§ Exercise task
Give the lines of the material verbatim, from the first line to the line with "PI = math.pi", including both.

**** Recorded information

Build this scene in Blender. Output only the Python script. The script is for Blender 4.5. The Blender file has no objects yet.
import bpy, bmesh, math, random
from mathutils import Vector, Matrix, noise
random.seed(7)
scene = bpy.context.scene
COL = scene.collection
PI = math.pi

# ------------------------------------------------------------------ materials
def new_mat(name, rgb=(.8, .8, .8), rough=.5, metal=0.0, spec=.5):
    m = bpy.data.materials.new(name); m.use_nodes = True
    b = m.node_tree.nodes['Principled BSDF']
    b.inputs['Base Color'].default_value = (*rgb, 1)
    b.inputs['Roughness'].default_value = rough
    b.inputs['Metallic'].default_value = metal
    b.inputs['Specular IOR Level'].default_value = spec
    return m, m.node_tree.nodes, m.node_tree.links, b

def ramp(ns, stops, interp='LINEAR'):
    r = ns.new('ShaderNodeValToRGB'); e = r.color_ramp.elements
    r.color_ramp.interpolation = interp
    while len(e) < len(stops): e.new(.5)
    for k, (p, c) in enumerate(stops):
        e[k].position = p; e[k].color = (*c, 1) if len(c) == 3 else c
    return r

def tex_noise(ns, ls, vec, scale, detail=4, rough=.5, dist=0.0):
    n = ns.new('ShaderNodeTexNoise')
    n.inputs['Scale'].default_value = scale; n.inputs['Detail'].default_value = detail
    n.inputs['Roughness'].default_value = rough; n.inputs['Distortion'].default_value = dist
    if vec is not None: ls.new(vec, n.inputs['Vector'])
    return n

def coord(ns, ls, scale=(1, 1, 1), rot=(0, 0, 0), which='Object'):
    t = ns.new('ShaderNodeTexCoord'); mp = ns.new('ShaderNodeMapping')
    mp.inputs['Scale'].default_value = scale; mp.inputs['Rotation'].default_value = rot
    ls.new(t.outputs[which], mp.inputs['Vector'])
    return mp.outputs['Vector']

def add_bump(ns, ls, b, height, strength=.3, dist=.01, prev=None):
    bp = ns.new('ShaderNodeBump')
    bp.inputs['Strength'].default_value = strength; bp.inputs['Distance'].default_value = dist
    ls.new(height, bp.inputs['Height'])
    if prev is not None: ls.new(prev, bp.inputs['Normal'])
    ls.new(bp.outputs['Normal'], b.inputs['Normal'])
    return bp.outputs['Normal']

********

§ The response
Build this scene in Blender. Output only the Python script. The script is for Blender 4.5. The Blender file has no objects yet.
import bpy, bmesh, math, random
from mathutils import Vector, Matrix, noise
random.seed(7)
scene = bpy.context.scene
COL = scene.collection
PI = math.pi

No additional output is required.